In Madhya Pradesh, even though the Congress regained the power to rule the state after 15 years, the party has tasted loss. Many promises made during the election season did not rescue them. The BJP comfortably bagged 28 seats out of 29. In Chhattisgarh, BJP introduced new soldiers to fight the battle and the gamble paid off. BJP won 9 out of 11 seats. In Rajasthan, it’s a whitewash as Modi swept 25-0 with even lesser-known candidates winning by a long distance.

In Haryana, the Congress lost all its wickets for no runs and experienced immense embarrassment. The NDA won all 10 seats and succeeded in keeping the ‘Modi chant’ on in Himachal Pradesh and Uttarakhand. In Karnataka, the BJP hit a high for the first time. The win bamboozled many politicians as the BJP ran away with 25 out of 28 seats. In Gujarat, the BJP made a clean sweep of all the 26 seats. In Maharashtra, the silent ‘Modi Lehar’ turned into a storm as the NDA bagged 41 seats of the 46 seats.

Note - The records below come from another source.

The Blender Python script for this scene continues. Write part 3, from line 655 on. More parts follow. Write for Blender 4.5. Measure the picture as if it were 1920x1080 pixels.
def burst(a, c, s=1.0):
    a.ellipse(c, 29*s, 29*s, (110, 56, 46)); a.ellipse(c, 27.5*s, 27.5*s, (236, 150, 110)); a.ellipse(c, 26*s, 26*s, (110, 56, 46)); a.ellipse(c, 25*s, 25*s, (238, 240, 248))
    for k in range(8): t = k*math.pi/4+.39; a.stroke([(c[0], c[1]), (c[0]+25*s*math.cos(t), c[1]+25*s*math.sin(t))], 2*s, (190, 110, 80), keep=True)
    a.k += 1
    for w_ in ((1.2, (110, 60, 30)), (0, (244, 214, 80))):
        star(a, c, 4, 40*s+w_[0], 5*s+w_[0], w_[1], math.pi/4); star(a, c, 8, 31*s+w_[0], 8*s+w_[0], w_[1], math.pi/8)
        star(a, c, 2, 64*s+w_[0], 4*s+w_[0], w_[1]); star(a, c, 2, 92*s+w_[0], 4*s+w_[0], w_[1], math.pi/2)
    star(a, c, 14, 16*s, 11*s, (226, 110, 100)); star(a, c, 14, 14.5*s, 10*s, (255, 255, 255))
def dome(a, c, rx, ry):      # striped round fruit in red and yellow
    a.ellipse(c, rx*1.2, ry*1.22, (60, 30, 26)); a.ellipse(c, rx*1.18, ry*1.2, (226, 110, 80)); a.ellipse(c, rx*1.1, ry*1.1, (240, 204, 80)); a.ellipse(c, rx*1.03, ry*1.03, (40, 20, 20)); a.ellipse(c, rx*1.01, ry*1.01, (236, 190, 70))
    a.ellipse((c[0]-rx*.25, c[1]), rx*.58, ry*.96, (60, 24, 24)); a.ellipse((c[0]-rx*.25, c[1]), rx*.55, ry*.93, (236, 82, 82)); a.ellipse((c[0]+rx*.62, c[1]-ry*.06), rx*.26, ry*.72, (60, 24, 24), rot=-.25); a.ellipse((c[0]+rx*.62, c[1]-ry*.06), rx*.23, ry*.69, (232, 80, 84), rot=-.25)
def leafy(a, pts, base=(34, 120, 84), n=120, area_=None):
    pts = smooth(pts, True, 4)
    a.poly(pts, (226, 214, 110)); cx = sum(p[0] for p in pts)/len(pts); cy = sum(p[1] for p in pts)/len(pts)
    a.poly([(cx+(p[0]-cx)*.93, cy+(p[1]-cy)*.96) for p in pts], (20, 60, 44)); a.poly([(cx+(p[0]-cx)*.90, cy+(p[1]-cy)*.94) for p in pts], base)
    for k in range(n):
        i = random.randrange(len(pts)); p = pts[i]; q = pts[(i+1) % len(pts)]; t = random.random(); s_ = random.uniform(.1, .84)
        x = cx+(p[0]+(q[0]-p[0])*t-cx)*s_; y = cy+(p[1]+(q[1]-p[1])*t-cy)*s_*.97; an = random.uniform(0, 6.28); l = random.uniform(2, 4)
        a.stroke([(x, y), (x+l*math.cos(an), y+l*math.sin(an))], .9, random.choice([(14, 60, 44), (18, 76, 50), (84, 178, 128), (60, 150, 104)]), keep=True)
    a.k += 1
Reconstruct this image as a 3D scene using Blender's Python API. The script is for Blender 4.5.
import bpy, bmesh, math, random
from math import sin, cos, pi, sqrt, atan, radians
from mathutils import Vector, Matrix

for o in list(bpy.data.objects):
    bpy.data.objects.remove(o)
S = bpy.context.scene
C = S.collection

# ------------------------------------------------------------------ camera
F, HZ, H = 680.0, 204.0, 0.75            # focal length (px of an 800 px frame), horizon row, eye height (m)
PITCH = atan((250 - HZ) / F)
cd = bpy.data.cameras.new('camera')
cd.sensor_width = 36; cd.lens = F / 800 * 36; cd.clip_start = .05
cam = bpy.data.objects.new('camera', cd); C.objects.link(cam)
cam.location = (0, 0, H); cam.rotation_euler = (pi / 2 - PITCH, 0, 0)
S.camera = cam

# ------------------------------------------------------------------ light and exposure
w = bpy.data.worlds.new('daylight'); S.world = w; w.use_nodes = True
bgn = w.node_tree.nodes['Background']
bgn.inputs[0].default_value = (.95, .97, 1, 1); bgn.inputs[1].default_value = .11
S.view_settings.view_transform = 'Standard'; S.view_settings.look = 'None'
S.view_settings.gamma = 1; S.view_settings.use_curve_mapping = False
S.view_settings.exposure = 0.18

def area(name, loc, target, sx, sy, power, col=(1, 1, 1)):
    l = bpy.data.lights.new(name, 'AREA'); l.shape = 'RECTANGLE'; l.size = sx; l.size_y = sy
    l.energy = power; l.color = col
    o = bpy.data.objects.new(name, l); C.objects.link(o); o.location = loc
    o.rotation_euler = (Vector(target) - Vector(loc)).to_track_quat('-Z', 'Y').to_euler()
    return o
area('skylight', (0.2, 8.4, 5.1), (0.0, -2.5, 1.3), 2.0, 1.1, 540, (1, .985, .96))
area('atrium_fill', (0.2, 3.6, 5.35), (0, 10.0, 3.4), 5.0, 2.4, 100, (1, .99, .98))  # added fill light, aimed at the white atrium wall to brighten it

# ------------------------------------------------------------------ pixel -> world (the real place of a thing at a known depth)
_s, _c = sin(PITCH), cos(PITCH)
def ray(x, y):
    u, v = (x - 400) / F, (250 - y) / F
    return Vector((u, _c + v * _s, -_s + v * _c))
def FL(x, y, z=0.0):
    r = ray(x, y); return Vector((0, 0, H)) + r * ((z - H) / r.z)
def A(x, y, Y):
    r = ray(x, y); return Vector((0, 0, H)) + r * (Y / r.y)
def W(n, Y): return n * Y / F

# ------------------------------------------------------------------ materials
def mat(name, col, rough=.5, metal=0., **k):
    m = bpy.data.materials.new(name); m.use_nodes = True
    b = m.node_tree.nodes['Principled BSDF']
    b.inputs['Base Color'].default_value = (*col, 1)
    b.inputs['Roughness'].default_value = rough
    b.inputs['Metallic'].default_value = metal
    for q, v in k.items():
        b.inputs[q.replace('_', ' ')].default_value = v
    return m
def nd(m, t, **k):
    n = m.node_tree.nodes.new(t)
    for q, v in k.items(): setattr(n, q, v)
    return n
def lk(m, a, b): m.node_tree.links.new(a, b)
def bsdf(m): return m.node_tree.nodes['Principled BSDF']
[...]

In the Northeast, BJP’s new journey begins. The BJP and its allies won 19 of the 25 parliamentary seats. The most trusted party of the region, the Congress, did not get the expected treatment. In Delhi, the lotus saw the new sunlight and won all 7 seats. The candidates of the BJP secured more than 50 per cent of the vote share. In Telangana, the lotus did blossom winning nine seats out of 16. KCR has to watch out.

In Punjab, Captain Amarinder Singh brought in merry time for the Congress bagging eight of the 13 seats. In West Bengal, Mamata Banerjee suffered serious inroads into her power: her tally came down sharply to 22 and the BJP’s rose spectacularly to 18 positions. In Odisha, the saffron finally got chance to shine, but the magic man Naveen Patnaik did not lose the ground. The ‘Modi Lehar’ helped the BJP to win 8 seats out of 20 in the state. In Tamil Nadu, as usual, the BJP did not get a welcome and the DMK troop won the war by winning 37 seats out of 38. In Kerala, the BJP got out without opening the account and the Sabarimala issue did not fetch them the favorable score but the Congress did. The Congress led United Democratic Front won 19 seats out of 20. In Andhra Pradesh, it is a ‘bye-bye Babu’ moment and YSRCP romped home with 22 of the 25 seats. Incredible, but true. Here NOTA garnered more votes than the BJP and the Congress. Phew.


Although several die-hard fans of Modi admit that there is a big gap between talk and show, they still believe that no other leader can solve India’s problems and have put the burden back on his shoulders. This election shows that the public see Modi’s first five years as a trailer. If that is the fact, the prime minister’s second term is the beginning of the real movie. So no room for any excuses now. Grave policy and loopholes in administration won’t be accepted. India needs reliable performance.

Voters’ duty is not confined to voting. They should be constructive detractors and must raise the flag against wrong doings of the government. We want India to be better in every way, but most of us do not know and where to contribute to making that happen. We must ensure that the right policies are in place. We must comprehend the power of the democratic system and the vital role of the citizens in the government. In a vibrant democracy like India’s, every enlightened citizen can drive change.

Elected members should play the game of politics sensibly. Modi, the newly crowned superman, must handle his problems judiciously so that we won’t have to write the obituary of Indian democracy. However, as the famous line from William Shakespeare’s King Henry IV goes: “Uneasy lies the head that wears a crown.”